Porta Ostiensis: a gate in the Aurelian wall through which passed the Via Ostiensis (q.v.) (Amm. Marcell. XVII.4.12 — the obelisk now at the  p402 Lateran 'per Ostiensem portam piscinamque publicam circo illatus est maximo'DMH). It had acquired the name which it still bears, under the modern form Porta S. Paolo, as early as the sixth century (Procop. B. G. II.4.39; III.36: πύλη ἡ Παύλου τοῦ ἀποστόλου ἐρύνυμός ἐστι; Aethicus, p716 Gronov. (83 Riese): Ostiensem portam quae est domni Pauli apostoli). It seems to be mentioned as porta Latina by Magister Gregorius, who describes what should be the pyramid of Cestius in conjunction with it (JRS 1919, 20, 46, 56).

It is probable that, like the porta Appia and the porta Flaminia, it originally had a double arch; and this explains why there are two arches of travertine side by side in the inner gateway (Ill. 41), which belongs to a later restoration, as Aurelian does not appear to have constructed any of his gates with courtyards. The two arches of the outer gateway were suppressed at some unknown date, and replaced by a single arch in travertine with a very wide curtain, flanked by two semi-circular brick towers. Such towers should as a rule be attributed to Aurelian, but here they have been strengthened at a later date, and there are considerable traces of alterations throughout, though parts of the original curtain still remain. The rise in level at the time of Honorius has been greatly over­estimated (LD 54, fig. 13). See BC 1927, 57‑59.
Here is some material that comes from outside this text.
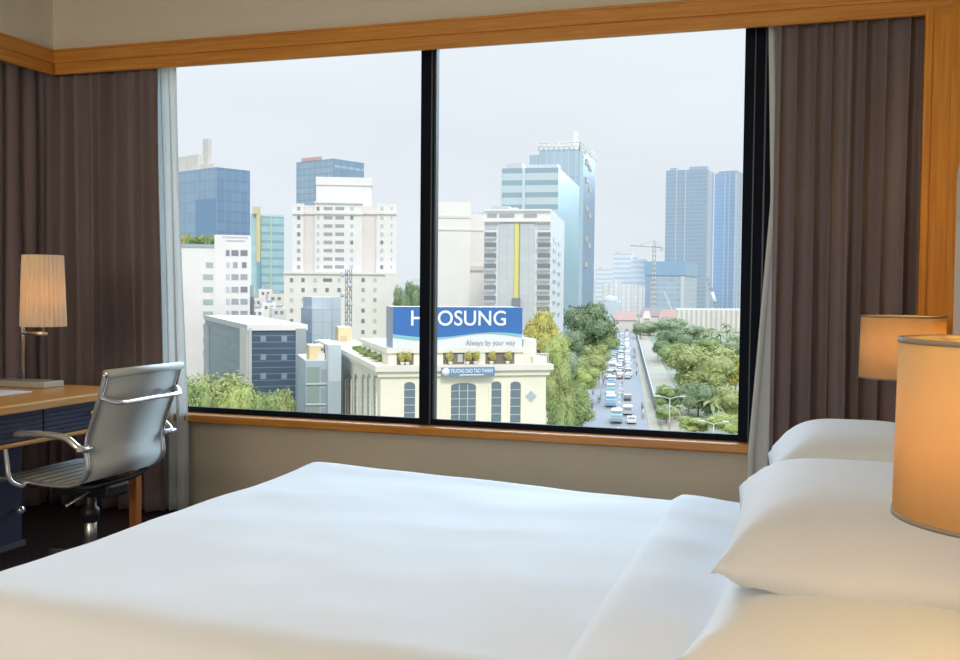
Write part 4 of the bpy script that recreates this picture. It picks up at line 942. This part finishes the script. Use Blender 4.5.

Adjacent to the gate on the right is the Sepulcrum C. Cestii (q.v.), and beyond it again was a postern for the exit of the road from the porta Trigemina, which fell into the via Ostiensis. Some of its pavement, discovered in 1824, may be seen in the ditch of the old Protestant cemetery. This postern was, according to some authorities, closed by Honorius (Jord. I.1.38; Mon. L. I.512; LF 44; T IV.7‑13); but it can well have happened much earlier (PBS X.21).